The US business community has for long played an important part in bolstering America's economic and trade interactions with China. Under the current situation, its unique role remains indispensible.

To begin with, the US business community can help ignite and ratchet up real discussions in Washington on returning common sense back to US policy-making towards China, and push for constructive communication between the two sides.

Members of the American business community have been the participants in as well as the promoters and beneficiaries of China-US economic and trade cooperation over the decades.

Thus they are the most qualified to make two things clear to the decision-makers in Washington: one, that it is impossible as well as a game with no winners if the United States goes ahead and decouples with China; and two, that the China-US economic relationship is win-win in nature, and there is still tremendous opportunity for mutually beneficial cooperation for the two countries to tap.

To do that, the US business community needs to remain sober enough itself so as to reject the political turbulence caused by some China hawks in Washington.

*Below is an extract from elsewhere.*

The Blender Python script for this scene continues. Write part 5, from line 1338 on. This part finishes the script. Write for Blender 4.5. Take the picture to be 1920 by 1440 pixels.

That is how American companies can continue to reap the benefits from the growing opportunities presented by an ever opening-up Chinese market.

The good news is that most of the American enterprises investing in China have not been swayed by Washington's wrong policies towards China.

Greg Gilligan, chairman of the American Chamber of Commerce in China (AmCham China), said recently that 70 percent of the nearly 1,000 US-funded enterprises under AmCham China surveyed have no plans to move out of the Chinese market.

Last but not the least, the US business community can join their Chinese counterparts in exploring more cooperation opportunities in new and flourishing areas.

For example, the two sides can collaborate on the research and development of advanced green technologies to jointly tackle climate change.

Bilateral cooperation in infrastructure also looks promising, given China's colossal infrastructure experience in recent decades both at home and overseas and US President Joe Biden's ambitious infrastructure plan to revitalize the US economy.

More than two centuries ago, with the voyage of the "Empress of China," the business communities of the two countries opened the door to exchanges between the two peoples.

Today, the hardships impeding China-US economic and trade cooperation are certainly greater than the waves of the Pacific Ocean the US merchant ship rode out back in 1789 to reach China's shores.

However, so long as the two sides can join forces, steer themselves in the right direction, and arm themselves with determination, no difficulty will be too hard to overcome.